Super 8 (****)
Directed by: JJ Abrams
Starring: Joel Courtney, Elle Fanning, Kyle Chandler, Riley Griffiths,
Zach Mills, Gabriel Basso, Ryan Lee, Noah Emmerich, Ron Eldard
Seen: July 29th 2011
**** Out of ****
I’ve been waiting for Super 8 with great excitement since the first
trailers were released in October/November of 2010. Overall I wasn’t
disappointed, as JJ Abrams has made a visually beautiful and emotionally
affecting movie that brings back memories of the movies you loved as a kid,
especially those made by the master, Steven Spielberg. Super 8 references
Spielberg so heavily that were it not for the fact that he is a producer (and
story collaborator), he could probably have had reason to accuse Abrams of
plagiarism. Abrams has made this movie with the enthusiasm of a child, bringing back the feeling of the movies when we were children, even having the main story
in the movie revolve around a group of children making a movie.
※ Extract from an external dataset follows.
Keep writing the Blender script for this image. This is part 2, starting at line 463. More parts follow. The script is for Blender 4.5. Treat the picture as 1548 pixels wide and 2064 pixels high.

Joe Lamb (Courtney) has just lost his mother, and he continues life
with his father, Deputy Jackson Lamb (Chandler), a stern man who doesn’t really
approve of him spending his free time running around with his friends making
home movies. His best friend Charles Kaznyk (Griffiths) is the writer/director of
their zombie movie, and in addition to himself, Joe, Preston (Mills), Martin (Basso),
and Cary (Lee), he also hires Alice Dainard (Fanning), whom Joe is infatuated
with, to play the female lead. When they go to a small local rail station one
evening for after hours filming, Joe spots a truck driving onto the train
tracks just before the train crosses the railway crossing, and the ensuing
collision causes the most spectacular train wreck ever, the kids running and
diving to survive. Minutes later an Air Force Unit shows up to assess the
damage and close down the site as Joe and the group get away in the nick of
time.
The train was carrying more than just regular cargo, and whatever
escapes from the train starts wrecking havoc on the little town of Lillian,
Ohio. Together with a handful of locals, the Sherriff disappears, putting Joe’s
dad in charge of whatever destruction threatens the town. The Air Force
Commander, Colonel Nelec (Emmerich) is not very cooperative when it comes to
sharing information with the locals, going to pretty hectic lengths to try to hide
their secret, and in the madness the kids manage to get out of the makeshift
refugee areas back into town to investigate; headed towards a discovery that
makes for a pretty intense final act.
The child actors are very good in Super 8, with young Joel Courtney
and Elle Fanning beautifully playing off each other. Kyle Chandler has always
been excellent, and here he continues in that vein. Super 8 has one flaw in my
eyes:, an approximately 12 year old boy can hardly utter more than 3 sentences
without using either Jesus or God as an expletive. It’s out of place both for
the child the timeframe in which the story is set – and unsettling to me as Christian.
Apart from this the movie is absolutely fantastic, the visual simplicity of the
70’s made beautiful by blue lens flares adding a certain nostalgia to many
frames. The story is involving and emotionally charged, combining excitement
and feeling to perfect pitch in an adventure brilliantly played out on screen.
Super 8 is one of my new favourites, and if it wasn’t for the aforementioned
flaw it would rate at least in my top 10 movies of all time.